Roma – Chi in queste ore sta riproducendo su siti web, Usenet e quant’altro i documenti provenienti dalla società americana Diebold Election Systems lo sta facendo perché ritiene sia suo diritto rendere pubbliche le vulnerabilità di un apparato tecnologico usato per il voto elettronico. Secondo Diebold, invece, la circolazione di quei materiali, comprensivi di email interne dell’azienda, è una diretta violazione di copyright.
La questione, di cui si è occupato il New York Times , suscita grande attenzione perché Diebold ha inviato numerosissime diffide a studenti e università chiedendo loro di rimuovere da tutti i siti web in cui appaiono, più di 15mila messaggi email e altri documenti che sono stati postati.
La posizione di Diebold non è però popolare tra gli studenti che ritengono di avere il diritto, anzi il dovere, di rendere pubblici i problemi del software di voto elettronico , visto che è un sistema di grande interesse pubblico.

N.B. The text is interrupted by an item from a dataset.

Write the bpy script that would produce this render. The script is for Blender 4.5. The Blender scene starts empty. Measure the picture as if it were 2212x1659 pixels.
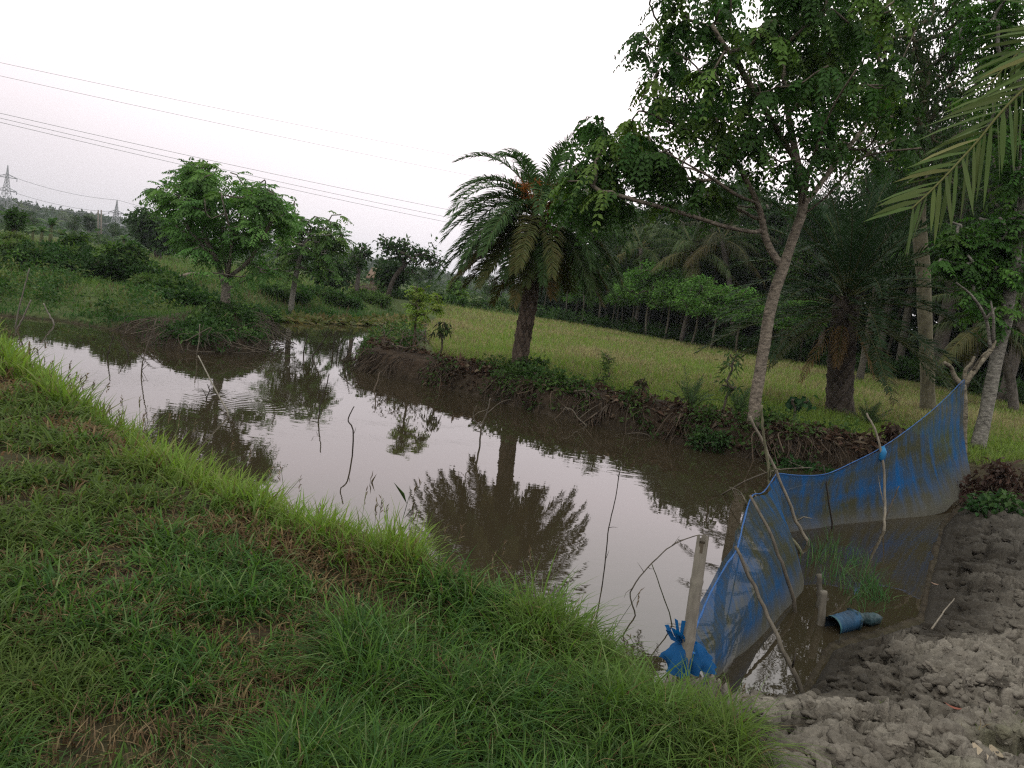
import bpy, math, random
import numpy as np
from mathutils import Vector, Matrix

# ------------------------------------------------------------------ camera, sky, sun, exposure
SC = bpy.context.scene
F_PX, CX, CY = 1640.0, 1106.0, 829.5          # focal length in units of a 2212 px wide picture
ROLL, PITCH, CAM_Z = 0.135, 0.1155, 2.1
_R0 = np.array([1.0, 0, 0]); _FW = np.array([0, math.cos(PITCH), -math.sin(PITCH)])
_U0 = np.cross(_R0, _FW)
_XC = math.cos(ROLL) * _R0 + math.sin(ROLL) * _U0
_UC = -math.sin(ROLL) * _R0 + math.cos(ROLL) * _U0
cam = bpy.data.cameras.new("camera"); cam_o = bpy.data.objects.new("camera", cam)
SC.collection.objects.link(cam_o)
cam.sensor_width = 36.0; cam.lens = 36.0 * F_PX / 2212.0
cam.clip_start = 0.05; cam.clip_end = 6000
m = Matrix.Identity(4)
for i in range(3):
    m[i][0], m[i][1], m[i][2] = _XC[i], _UC[i], -_FW[i]
m[2][3] = CAM_Z
cam_o.matrix_world = m
SC.camera = cam_o

SUN_EL, SUN_AZ = math.radians(52), math.radians(215)      # high, behind and to the left of the camera
world = bpy.data.worlds.new("World"); SC.world = world; world.use_nodes = True
wn, wl = world.node_tree.nodes, world.node_tree.links
wn.clear()
w_out = wn.new("ShaderNodeOutputWorld")
sky = wn.new("ShaderNodeTexSky"); sky.sky_type = 'NISHITA'; sky.sun_disc = False
sky.sun_elevation = SUN_EL; sky.sun_rotation = SUN_AZ
sky.air_density = 1.5; sky.dust_density = 6.0
bg_sky = wn.new("ShaderNodeBackground"); bg_sky.inputs[1].default_value = 0.05
wl.new(sky.outputs[0], bg_sky.inputs[0])
# the overcast deck: brightness by direction (brighter ahead and high, greyer low and to the left), soft cloud noise
tc = wn.new("ShaderNodeTexCoord"); sep = wn.new("ShaderNodeSeparateXYZ"); wl.new(tc.outputs["Generated"], sep.inputs[0])
ramp = wn.new("ShaderNodeValToRGB"); wl.new(sep.outputs[2], ramp.inputs[0])
e = ramp.color_ramp.elements
e[0].position = 0.0; e[0].color = (0.70, 0.665, 0.70, 1)
e[1].position = 1.0; e[1].color = (1.20, 1.22, 1.14, 1)
x = e.new(0.10); x.color = (0.88, 0.815, 0.85, 1)
x = e.new(0.25); x.color = (1.28, 1.14, 1.18, 1)
x = e.new(0.45); x.color = (1.42, 1.40, 1.36, 1)
dotn = wn.new("ShaderNodeVectorMath"); dotn.operation = 'DOT_PRODUCT'
wl.new(tc.outputs["Generated"], dotn.inputs[0]); dotn.inputs[1].default_value = (0.55, 0.80, 0.25)
mr = wn.new("ShaderNodeMapRange"); wl.new(dotn.outputs["Value"], mr.inputs[0])
mr.inputs[1].default_value = 0.0; mr.inputs[2].default_value = 1.0
mr.inputs[3].default_value = 0.66; mr.inputs[4].default_value = 1.14
cn = wn.new("ShaderNodeTexNoise"); wl.new(tc.outputs["Generated"], cn.inputs[0])
cn.inputs["Scale"].default_value = 1.6; cn.inputs["Detail"].default_value = 3
mr2 = wn.new("ShaderNodeMapRange"); wl.new(cn.outputs[0], mr2.inputs[0])
mr2.inputs[1].default_value = 0.3; mr2.inputs[2].default_value = 0.7
mr2.inputs[3].default_value = 0.96; mr2.inputs[4].default_value = 1.05
mul = wn.new("ShaderNodeMath"); mul.operation = 'MULTIPLY'
wl.new(mr.outputs[0], mul.inputs[0]); wl.new(mr2.outputs[0], mul.inputs[1])
bg_c = wn.new("ShaderNodeBackground"); wl.new(ramp.outputs[0], bg_c.inputs[0]); wl.new(mul.outputs[0], bg_c.inputs[1])
mixw = wn.new("ShaderNodeMixShader"); mixw.inputs[0].default_value = 0.93
wl.new(bg_sky.outputs[0], mixw.inputs[1]); wl.new(bg_c.outputs[0], mixw.inputs[2])
wl.new(mixw.outputs[0], w_out.inputs[0])

sun = bpy.data.lights.new("sun", 'SUN'); sun.energy = 0.55; sun.angle = math.radians(35); sun.color = (1.0, 0.96, 0.9)
sun_o = bpy.data.objects.new("sun", sun); SC.collection.objects.link(sun_o)
sd_ = Vector((math.sin(SUN_AZ) * math.cos(SUN_EL), math.cos(SUN_AZ) * math.cos(SUN_EL), math.sin(SUN_EL)))
sun_o.rotation_euler = sd_.to_track_quat('Z', 'Y').to_euler(); sun_o.location = (0, 0, 60)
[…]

Si tratta, affermano, di una sorta di disobbedienza civile.
“Riteniamo – ha spiegato un portavoce della Diebold – di avere il diritto di proteggere tutto ciò che crediamo ci appartenga”. Il timore di Diebold, infatti, è che la pubblicazione di particolari così riservati possa agevolare grandemente la concorrenza mettendo a rischio, dunque, i propri investimenti e il proprio futuro. Fino ad oggi Diebold ha piazzato ben 33mila sistemi informatici per le cabine elettorali elettroniche, un grosso business che ora è, forse, parzialmente a rischio.
Ma come fermare un’ondata di piena che coinvolge centinaia, forse migliaia di studenti americani? La verità è che alcuni college hanno deciso di rimuovere quei documenti dalla propria rete ma appare davvero difficile impedire che le email interne, datate tra il 1999 e il 2003, che già sono finite nel mirino di giornalisti e altri operatori, possano essere “ritirate”. Difficile credere che possano bastare le denunce a fermare la circolazione di indiscrezioni così importanti e, ormai, persino “popolari”.